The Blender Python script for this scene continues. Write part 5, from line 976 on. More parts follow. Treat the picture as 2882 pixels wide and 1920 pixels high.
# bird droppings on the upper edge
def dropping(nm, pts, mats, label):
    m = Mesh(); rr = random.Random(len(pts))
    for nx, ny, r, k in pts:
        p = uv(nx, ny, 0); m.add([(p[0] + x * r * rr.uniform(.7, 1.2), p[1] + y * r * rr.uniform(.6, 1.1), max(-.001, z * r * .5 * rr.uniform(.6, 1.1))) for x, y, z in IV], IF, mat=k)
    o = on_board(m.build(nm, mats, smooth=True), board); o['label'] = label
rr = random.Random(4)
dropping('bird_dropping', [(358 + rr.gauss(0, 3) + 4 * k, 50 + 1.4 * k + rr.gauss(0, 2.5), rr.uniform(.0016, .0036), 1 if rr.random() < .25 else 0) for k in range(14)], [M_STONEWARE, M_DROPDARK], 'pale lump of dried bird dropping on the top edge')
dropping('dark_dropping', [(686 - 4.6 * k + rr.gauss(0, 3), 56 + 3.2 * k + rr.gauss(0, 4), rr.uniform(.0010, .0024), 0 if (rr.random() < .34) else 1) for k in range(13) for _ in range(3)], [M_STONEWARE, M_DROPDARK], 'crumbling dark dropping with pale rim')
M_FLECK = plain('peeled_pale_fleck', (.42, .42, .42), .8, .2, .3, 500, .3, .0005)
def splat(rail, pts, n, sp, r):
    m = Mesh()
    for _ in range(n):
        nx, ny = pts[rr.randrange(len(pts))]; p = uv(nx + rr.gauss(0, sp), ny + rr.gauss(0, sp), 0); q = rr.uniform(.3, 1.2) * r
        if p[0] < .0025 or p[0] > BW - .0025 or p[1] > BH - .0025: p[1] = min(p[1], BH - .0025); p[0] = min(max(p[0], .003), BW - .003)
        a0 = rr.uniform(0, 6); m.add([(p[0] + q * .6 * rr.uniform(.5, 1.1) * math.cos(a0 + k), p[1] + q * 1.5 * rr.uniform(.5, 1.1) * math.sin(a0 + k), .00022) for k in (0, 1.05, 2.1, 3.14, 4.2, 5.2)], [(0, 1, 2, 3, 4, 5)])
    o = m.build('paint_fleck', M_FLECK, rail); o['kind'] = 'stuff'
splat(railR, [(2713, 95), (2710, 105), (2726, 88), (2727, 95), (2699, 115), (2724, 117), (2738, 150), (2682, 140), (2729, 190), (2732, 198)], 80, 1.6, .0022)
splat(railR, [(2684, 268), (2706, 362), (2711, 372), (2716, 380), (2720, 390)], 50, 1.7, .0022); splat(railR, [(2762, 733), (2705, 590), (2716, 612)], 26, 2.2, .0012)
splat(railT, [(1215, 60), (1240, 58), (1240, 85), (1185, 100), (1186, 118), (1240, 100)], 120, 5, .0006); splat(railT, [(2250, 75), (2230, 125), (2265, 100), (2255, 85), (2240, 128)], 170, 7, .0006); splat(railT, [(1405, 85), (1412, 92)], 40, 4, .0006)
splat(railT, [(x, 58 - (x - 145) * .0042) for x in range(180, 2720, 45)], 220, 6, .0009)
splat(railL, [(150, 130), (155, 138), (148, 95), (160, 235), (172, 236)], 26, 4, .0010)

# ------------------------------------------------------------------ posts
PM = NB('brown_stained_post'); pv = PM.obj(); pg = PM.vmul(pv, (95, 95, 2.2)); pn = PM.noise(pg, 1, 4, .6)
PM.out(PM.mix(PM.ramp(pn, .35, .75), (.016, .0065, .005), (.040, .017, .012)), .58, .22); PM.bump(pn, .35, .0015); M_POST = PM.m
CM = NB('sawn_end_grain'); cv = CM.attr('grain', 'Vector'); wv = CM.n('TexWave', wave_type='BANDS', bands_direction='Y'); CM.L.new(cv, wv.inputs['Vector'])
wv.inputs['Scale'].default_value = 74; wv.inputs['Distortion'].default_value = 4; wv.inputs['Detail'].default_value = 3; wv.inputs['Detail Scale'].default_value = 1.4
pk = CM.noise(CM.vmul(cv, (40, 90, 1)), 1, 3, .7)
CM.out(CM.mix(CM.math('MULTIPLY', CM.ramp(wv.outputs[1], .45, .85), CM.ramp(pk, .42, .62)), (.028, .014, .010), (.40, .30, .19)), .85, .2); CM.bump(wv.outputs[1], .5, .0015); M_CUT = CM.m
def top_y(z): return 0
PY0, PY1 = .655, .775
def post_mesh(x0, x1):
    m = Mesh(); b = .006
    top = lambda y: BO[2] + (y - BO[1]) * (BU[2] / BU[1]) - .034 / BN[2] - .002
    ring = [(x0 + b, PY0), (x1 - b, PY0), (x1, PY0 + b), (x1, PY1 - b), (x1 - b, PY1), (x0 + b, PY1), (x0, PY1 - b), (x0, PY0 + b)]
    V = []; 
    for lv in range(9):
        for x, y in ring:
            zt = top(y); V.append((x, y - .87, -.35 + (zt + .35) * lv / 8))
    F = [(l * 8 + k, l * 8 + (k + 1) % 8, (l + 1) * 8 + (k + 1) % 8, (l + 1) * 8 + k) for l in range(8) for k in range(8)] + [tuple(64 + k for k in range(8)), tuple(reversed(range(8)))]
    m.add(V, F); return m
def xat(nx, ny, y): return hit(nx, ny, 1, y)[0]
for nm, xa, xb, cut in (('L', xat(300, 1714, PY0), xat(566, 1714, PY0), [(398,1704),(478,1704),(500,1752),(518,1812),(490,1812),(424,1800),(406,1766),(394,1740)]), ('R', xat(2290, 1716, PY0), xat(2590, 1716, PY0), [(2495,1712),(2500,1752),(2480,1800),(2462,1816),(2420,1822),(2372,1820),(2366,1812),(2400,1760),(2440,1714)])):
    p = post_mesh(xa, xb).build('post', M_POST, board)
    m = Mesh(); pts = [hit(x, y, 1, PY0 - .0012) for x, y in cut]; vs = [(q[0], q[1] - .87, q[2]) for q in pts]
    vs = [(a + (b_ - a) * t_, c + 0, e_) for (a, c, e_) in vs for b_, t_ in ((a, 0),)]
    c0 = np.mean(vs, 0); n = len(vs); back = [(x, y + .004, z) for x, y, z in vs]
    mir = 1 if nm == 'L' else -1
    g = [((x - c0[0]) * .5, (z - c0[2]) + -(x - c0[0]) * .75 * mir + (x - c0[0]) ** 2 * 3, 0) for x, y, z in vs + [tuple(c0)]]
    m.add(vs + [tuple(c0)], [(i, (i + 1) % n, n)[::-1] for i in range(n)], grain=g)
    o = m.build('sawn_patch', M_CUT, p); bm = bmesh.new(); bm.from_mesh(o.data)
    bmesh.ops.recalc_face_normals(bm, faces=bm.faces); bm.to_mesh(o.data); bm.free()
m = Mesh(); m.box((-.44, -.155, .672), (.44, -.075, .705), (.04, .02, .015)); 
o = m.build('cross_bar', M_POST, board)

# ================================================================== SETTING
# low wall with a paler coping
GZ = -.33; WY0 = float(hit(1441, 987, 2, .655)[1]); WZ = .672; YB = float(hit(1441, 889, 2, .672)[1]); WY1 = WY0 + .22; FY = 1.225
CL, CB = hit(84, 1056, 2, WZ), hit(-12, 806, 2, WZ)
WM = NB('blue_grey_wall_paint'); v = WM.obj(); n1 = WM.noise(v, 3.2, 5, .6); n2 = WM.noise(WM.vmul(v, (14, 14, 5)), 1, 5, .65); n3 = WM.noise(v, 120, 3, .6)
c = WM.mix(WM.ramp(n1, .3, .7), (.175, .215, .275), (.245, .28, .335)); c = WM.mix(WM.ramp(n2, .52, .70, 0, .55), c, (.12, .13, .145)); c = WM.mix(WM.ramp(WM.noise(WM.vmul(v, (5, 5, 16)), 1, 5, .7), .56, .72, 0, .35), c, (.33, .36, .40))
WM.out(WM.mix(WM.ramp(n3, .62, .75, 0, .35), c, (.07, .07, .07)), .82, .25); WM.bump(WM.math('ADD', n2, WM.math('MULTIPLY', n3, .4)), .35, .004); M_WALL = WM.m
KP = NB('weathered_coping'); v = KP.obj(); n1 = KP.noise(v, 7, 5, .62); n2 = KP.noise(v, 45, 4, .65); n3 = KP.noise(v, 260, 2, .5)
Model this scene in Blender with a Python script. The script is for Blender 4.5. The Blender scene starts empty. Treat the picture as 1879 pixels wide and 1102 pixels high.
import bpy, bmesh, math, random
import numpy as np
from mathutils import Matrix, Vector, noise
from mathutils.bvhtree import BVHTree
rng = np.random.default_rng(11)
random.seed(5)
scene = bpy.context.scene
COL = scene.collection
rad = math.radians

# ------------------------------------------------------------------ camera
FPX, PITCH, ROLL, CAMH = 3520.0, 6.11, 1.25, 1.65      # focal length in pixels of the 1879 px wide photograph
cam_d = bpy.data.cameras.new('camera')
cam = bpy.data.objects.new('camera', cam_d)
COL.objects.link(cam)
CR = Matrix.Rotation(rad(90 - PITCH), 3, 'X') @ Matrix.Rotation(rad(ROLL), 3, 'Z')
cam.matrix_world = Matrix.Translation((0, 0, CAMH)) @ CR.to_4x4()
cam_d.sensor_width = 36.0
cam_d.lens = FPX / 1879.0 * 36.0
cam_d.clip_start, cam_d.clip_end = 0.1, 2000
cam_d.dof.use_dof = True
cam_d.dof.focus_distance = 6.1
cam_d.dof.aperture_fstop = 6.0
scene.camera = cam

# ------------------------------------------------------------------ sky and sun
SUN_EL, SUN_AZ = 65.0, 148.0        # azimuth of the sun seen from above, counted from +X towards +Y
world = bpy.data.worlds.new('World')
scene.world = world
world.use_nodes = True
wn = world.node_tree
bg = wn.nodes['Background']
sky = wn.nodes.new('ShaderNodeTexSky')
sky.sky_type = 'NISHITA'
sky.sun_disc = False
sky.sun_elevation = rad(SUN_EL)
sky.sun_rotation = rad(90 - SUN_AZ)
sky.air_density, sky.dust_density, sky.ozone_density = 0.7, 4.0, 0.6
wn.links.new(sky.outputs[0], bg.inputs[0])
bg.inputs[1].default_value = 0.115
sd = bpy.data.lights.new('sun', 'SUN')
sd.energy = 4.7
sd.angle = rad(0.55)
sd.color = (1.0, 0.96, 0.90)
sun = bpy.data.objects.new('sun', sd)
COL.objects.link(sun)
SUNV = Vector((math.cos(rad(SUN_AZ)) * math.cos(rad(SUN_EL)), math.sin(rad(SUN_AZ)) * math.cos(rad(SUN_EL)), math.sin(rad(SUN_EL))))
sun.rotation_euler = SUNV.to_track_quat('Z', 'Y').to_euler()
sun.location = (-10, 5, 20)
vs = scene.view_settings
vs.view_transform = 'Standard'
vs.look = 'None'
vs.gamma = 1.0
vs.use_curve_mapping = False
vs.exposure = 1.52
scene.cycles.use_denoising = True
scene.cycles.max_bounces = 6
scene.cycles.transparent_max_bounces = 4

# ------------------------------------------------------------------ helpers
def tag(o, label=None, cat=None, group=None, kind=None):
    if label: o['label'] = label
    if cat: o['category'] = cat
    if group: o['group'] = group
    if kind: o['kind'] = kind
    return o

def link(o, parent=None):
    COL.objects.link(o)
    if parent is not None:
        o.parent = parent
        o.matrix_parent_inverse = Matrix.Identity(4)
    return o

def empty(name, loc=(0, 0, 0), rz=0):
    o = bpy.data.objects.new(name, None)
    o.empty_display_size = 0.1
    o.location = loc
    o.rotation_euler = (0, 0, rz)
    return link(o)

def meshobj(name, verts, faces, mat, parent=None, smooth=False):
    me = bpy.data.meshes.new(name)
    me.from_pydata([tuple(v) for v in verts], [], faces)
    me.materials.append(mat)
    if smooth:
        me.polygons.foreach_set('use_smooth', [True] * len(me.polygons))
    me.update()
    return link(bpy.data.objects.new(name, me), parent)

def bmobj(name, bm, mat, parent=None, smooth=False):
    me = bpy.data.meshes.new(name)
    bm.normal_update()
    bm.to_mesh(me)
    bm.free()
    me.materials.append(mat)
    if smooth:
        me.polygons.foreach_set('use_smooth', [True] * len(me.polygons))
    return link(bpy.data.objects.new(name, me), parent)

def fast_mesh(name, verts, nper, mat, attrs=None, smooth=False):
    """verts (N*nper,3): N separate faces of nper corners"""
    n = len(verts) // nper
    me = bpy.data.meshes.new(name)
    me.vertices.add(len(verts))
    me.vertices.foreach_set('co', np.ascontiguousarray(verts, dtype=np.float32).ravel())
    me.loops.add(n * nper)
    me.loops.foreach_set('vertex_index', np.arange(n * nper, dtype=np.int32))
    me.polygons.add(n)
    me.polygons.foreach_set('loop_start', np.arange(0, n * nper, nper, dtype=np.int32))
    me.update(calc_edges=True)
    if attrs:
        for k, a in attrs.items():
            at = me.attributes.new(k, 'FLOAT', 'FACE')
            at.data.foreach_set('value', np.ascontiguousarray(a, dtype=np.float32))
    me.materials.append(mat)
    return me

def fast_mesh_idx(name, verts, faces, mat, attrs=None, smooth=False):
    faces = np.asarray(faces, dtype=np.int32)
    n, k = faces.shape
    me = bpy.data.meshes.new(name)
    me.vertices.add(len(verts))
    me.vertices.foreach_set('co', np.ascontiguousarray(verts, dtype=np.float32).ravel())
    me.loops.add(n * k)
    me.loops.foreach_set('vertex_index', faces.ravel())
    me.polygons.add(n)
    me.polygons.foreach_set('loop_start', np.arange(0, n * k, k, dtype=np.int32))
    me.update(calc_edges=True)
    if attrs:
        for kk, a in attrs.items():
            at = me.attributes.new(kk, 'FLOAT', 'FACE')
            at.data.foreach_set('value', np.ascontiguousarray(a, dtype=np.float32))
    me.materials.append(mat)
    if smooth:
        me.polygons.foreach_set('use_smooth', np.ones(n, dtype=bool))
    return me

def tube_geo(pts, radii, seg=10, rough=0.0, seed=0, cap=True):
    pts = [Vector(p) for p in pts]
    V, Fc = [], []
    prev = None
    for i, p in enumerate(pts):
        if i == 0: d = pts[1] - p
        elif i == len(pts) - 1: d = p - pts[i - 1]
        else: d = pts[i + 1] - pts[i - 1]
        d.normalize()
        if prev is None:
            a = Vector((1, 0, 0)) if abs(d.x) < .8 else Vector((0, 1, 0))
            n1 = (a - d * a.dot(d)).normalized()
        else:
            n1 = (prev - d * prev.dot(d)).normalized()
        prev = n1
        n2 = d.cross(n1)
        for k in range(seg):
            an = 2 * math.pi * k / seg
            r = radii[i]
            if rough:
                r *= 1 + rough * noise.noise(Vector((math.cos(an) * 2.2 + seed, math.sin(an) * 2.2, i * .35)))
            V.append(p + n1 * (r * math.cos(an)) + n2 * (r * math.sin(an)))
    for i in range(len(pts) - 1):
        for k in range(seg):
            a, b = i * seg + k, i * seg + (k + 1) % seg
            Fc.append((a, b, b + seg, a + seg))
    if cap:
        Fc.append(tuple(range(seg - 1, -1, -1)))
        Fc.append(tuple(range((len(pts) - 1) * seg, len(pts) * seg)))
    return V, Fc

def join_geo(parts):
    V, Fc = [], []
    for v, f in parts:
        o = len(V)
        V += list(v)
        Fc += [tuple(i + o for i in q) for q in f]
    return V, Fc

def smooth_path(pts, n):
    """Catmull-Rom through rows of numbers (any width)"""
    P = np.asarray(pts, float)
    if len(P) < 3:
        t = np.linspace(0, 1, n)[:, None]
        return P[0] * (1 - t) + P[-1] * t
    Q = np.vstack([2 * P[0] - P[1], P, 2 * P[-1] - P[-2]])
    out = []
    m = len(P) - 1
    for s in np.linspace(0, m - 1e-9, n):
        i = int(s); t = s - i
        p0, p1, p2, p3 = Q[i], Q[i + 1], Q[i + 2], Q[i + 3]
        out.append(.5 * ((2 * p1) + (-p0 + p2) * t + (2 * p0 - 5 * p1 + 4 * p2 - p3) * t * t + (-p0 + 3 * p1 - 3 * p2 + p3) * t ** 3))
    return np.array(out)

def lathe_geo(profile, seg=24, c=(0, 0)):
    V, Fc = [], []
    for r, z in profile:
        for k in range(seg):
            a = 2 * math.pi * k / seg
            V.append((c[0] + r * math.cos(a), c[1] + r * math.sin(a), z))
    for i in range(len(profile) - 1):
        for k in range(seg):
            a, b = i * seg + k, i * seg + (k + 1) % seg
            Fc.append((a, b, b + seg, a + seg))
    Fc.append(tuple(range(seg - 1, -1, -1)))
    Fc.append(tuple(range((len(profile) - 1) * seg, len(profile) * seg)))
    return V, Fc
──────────
Extract exactly and only the span of lines that begins at the line containing "Model this scene" and ends at the line containing "scene.camera = cam".

Solution to this problem -
Model this scene in Blender with a Python script. The script is for Blender 4.5. The Blender scene starts empty. Treat the picture as 1879 pixels wide and 1102 pixels high.
import bpy, bmesh, math, random
import numpy as np
from mathutils import Matrix, Vector, noise
from mathutils.bvhtree import BVHTree
rng = np.random.default_rng(11)
random.seed(5)
scene = bpy.context.scene
COL = scene.collection
rad = math.radians

# ------------------------------------------------------------------ camera
FPX, PITCH, ROLL, CAMH = 3520.0, 6.11, 1.25, 1.65      # focal length in pixels of the 1879 px wide photograph
cam_d = bpy.data.cameras.new('camera')
cam = bpy.data.objects.new('camera', cam_d)
COL.objects.link(cam)
CR = Matrix.Rotation(rad(90 - PITCH), 3, 'X') @ Matrix.Rotation(rad(ROLL), 3, 'Z')
cam.matrix_world = Matrix.Translation((0, 0, CAMH)) @ CR.to_4x4()
cam_d.sensor_width = 36.0
cam_d.lens = FPX / 1879.0 * 36.0
cam_d.clip_start, cam_d.clip_end = 0.1, 2000
cam_d.dof.use_dof = True
cam_d.dof.focus_distance = 6.1
cam_d.dof.aperture_fstop = 6.0
scene.camera = cam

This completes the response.